Apart from taking the necessary precautions to reduce spending time outdoors, and getting some N95s from my weekend grocery trip. I wondered to myself how many of us was able to look past the problem quickly, and not dwell on this difficult situation and it’s limitations, and not feel a certain degree of being victimized by the authorities. Are we too overwhelmed by the negativity from this situation, getting too obsessed with tracking the PSI numbers, and not think about how we able to overcome or bounce back from this stress in our lives?

As parents, it’s natural for us to want to protect our children from harm. When the PSI climbed we worry about their exposure to the haze for short trips outdoors, we fret when we realized that there wasn’t a mask situable for their use. Then when we finally got a mask that they could use, we lost our temper when our child refused to don the mask. Imagine how much anxiety, confusion your child may be experiencing, even thought we know that all we wanted to do through our actions, was to find solutions to deal with this problem!

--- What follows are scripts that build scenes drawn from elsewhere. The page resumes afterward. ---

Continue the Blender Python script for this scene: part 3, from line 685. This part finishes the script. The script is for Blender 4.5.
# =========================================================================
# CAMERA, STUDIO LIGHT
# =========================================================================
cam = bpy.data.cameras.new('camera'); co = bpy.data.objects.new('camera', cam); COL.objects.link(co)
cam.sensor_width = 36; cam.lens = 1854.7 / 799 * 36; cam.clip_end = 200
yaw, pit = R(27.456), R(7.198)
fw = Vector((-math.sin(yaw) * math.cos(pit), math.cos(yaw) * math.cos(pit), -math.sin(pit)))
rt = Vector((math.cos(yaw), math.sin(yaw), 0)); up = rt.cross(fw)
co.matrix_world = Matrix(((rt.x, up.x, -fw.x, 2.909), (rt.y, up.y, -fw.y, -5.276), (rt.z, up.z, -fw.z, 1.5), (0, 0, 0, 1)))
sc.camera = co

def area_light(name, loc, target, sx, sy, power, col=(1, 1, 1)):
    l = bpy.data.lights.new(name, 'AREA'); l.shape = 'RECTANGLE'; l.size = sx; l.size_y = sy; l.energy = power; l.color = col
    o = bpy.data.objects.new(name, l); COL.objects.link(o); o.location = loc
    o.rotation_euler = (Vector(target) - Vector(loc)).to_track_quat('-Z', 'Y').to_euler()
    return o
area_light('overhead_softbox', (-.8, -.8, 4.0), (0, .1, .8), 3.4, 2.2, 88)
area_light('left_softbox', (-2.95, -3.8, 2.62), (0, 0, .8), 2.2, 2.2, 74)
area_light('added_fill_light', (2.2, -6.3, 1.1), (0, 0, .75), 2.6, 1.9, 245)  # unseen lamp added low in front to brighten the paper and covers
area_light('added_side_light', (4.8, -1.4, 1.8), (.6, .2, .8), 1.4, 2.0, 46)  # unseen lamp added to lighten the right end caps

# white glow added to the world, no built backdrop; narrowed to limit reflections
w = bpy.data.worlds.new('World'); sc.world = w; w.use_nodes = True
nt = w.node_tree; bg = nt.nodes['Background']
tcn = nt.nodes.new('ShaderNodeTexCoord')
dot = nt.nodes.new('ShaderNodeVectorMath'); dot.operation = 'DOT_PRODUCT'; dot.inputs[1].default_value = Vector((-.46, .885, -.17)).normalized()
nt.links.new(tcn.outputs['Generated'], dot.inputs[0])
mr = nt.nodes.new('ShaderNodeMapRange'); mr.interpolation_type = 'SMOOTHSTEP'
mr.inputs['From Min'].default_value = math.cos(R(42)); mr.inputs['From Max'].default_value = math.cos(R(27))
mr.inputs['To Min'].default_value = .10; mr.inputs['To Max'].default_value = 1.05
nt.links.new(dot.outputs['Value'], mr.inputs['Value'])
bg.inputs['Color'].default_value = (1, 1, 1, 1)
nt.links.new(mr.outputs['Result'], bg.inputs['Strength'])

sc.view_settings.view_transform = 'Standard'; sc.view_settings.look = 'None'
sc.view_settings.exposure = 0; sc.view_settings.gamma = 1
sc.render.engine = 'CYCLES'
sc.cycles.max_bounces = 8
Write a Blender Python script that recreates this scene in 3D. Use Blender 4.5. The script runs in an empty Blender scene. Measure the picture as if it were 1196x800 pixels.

If we look beyond our little red dot, we will see that life is more turbulent than it has ever been for many of our fellow humans in many parts of the world. Just this week in the news, there have been floods, more floods, chaos from protests, sudden hurricanes, war and rumors of war.

As I am writing this post, the skies in Singapore seemed to have cleared up this weekend, but there is no reason why we should continue to take things we have for granted.

Life is uncertain, and being in a country like Singapore. We have been really blessed and sheltered from most disasters so far. Will this security remain? No one knows what is in store for us in the months and years to come.

Resilient

Helping our children deal with uncertainties

How are we helping our children to deal with turbulence in our lives? Can we give them the right ‘tools’ to deal with this difficulty? And it really possible to be happy and peaceful in the midst of our difficulties?

We can start by changing our outlook and attitudes. See past the problems even when we are caught in the difficult situation, accept that life is challenging and ever changing, and tell our children that we can cope with these changes and challenges.

Like what we have heard before, ‘What doesn’t kill you makes you stronger’. Cut out fear and negative thoughts, be aware of your attitudes, what you are saying, refrain from complaining. Stay positive, as negative thoughts will cause you to falter and breed bitterness and hopelessness.

With any challenge that may come your way, respond by hugging your child more, holding hands. Find ways you can be thankful together from your lives, and not focus on the negatives that are beyond your control and move on.

Sentosa 10

P.S. Our family is experiencing a painful period at this point of our lives, and under-going many changes. But I am thankful for my parents unrelenting support during this time, K’s resilience in handling it and most of all, God’s grace and mercy to see us through.